大学院の口頭試問対策に利用し、その後も入学希望者などにおすすめしている資料です。
結晶構造の分類と表記法
https://www.jstage.jst.go.jp/article/kenbikyo1950/29/2/29_2_118/_pdf/-char/ja
いくつも名称があり、複雑なのに実は明確なルールが存在していない結晶構造の表記法。
一目で確認したいときに役立つデータベース代わりに利用しています。
代表的な化合物や点群も表記されているので、そちらで検索をかければすぐにわかります。
Phase Diagram
https://sites.google.com/site/catcalcphase/metal
二元系について計算状態図をまとめてくれている、運営者不明の謎しかし有能サイト。
論文に乗せるのではなく、ぱっと検討したいときにサクッと検索して使えるのでおすすめ。

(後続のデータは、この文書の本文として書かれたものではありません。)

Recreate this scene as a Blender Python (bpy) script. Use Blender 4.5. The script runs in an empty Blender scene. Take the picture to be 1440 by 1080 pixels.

二元系状態図だけでなくエリンガム図なども出せるので、お気に入りに入れておくと便利。
金属間化合物(材料学シリーズ)
基本的な金属間化合物についてさらった本で、先輩の論文と照らし合わせて勉強しました。
積層欠陥やAPBなどについても、比較的わかりやすい説明がなされているのでありがたい。
次に読むべき書籍がなかなか見つからないので、有識者がいたら教えてください。
3成分系平衡状態図の基礎
https://ir.library.osaka-u.ac.jp/repo/ouka/all/26432/ferrum10_10_810.pdf
https://ir.library.osaka-u.ac.jp/repo/ouka/all/26434/ferrum10_11_855.pdf
大阪大学のアーカイブに収録されている、日本鉄鋼協会ふぇらむに掲載された三相状態図講座。
二元系状態図の理解を前提に、三元系に拡張した場合の状態図の読み方を説明しています。
単結晶の塑性変形
http://www.numse.nagoya-u.ac.jp/P6/kobashi/img/file21.pdf
http://www.numse.nagoya-u.ac.jp/P6/kobashi/img/file22.pdf
基本的に欠陥を含まない材料が、どのようなルールに沿って変形を起こすかを解説したスライド。
変形と理論強度
http://www.cis.kit.ac.jp/~morita/jp/class/EleEngMats/4.pdf
金属結晶のすべりと欠陥
ラウエ背面法
ラウエ背面法について述べている日本語でほぼ唯一の書籍ですが、なかなか難しい。
Greninger chart -FZU
http://www-xray.fzu.cz/xraygroup/www/grchart.html
グレニンガーチャートのPDFが置いてあるサイト、セロハンに印刷するといいでしょう。